In My Opinion: Strong As Oak

Diedre L. Badejo ’73 is deeply rooted in community.
ByDiedre L. Badejo

Consider Khalil Gibran’s passage in the chapter “On Giving” as told in 1923’s The Prophet: “They give that they may live, for to withhold is to perish … . And what desert greater shall there be than that which lies in the courage and the confidence, nay the charity, of receiving.”

Gibran intimates that humans — like trees — must give and receive freely if we are to bloom continuously. And like trees, we must also weather many storms.

I am a bicoastal sapling, and where I stand now is as much a mystery as it is a revelation. Always passionate about learning, I’ve frequently met with resistance. As a high school junior, I won a merit scholarship but a rather indolent counselor refused to guide me through the college application process. Frustrated, I took classes that summer, graduated early, got a job, got married and at 18 became a mother. After three years, I fled an abusive marriage, lost the scholarship and gained responsibility for our 16-month-old daughter. But I never lost sight of completing college. Being a first-generation college student is often fraught with such near misses.

A few years after arriving in L.A., I graduated from Los Angeles Community College and after winning a Ford Foundation scholarship, USC Dornsife offered me the gift of a second chance — and an undergraduate degree.

USC Dornsife’s Joint Educational Project (JEP), too, gave me a chance to give that which I so desperately wanted to receive. It became, and remains, an opportunity to build a ladder of hope to students destined to become “firsts” in their families.

My JEP peers and I saw in the eyes of these young students familiar bright lights telegraphing ambition, talent, vision and hope. We also saw in their classrooms despair scattered among the few outdated textbooks, long, dingy corridors and the passionate teachers exhausted with supplementing more and more materials to give their students a fighting chance. 

It was an early lesson in educational disparity that moved beyond the individual indifference that I experienced at better-funded schools, to a more structural disparity that, until then, I was unaware existed.

A transformative mission emerged — to get hopeful students to see themselves as they wish to be seen, not as others wish to see them.
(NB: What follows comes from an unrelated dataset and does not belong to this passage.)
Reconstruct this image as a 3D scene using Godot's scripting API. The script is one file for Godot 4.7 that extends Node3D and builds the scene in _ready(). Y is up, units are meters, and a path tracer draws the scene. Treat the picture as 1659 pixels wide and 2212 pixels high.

They fueled my commitment to excel in service to those who sought to receive not just hope but also help in achieving their own goals.

Believe me, since then no matter the task, the brilliant eyes of those JEP kids continue to inspire me. Recruiting middle and secondary school students, and mentoring graduate students, junior faculty or emerging leaders invigorates new ways of thinking and doing, and keeps me grounded in the obligation of second chances.

As department chair at Kent State University, I’d ask Upward Bound high school students if they knew what department chairs did. Most didn’t. I’d explain, then ask, “Who wants my job?” As hands slowly rose, I’d say, “Your training starts today.” One young student perched between her parents and grandmother took me up on it. After being admitted, she became a work-study student in my office, then a faculty assistant and an outreach program tutor. She was last seen in graduate school preparing, as I had encouraged, to do my job.

Arriving at USC, I only knew I wanted to graduate, write, teach, research and understand the world. To me, USC was the portal to personal and community evolution. Living life fully is like being a ripple in a pond. Starting with my own family, it means disrupting patterns, creating new seascapes. Now, whatever “firsts” my children and mentees achieve, they will do so from the starting gate of their own post-secondary experiences.

Fortunately, USC’s faculty and JEP nurtured many first-generation students like me. It is often said, to whom much is given, much is expected. Today I speak with a voice that was once threatened with being silenced by enmity and fear.

Like artists sculpting bonsai trees, I believe we are responsible for bringing to light the hidden jewels of those who entrust themselves to us. As we prune and reshape them, we receive a gift that reflects our own courage, vision and labor. And that is as it should be.

Diedre L. Badejo graduated with her bachelor’s in English in 1973. A Fulbright Senior Scholar and professor of African, African Diaspora and Comparative Studies at the University of Baltimore, she’s widely published. She is also an American Council on Education (ACE) Fellow, class of 2006-07. Her pioneering work on the Yoruba goddess Osun led her to serve as content expert on the Osun Osogbo segment for a forthcoming PBS documentary, Sacred Journeys, to be aired in December 2014.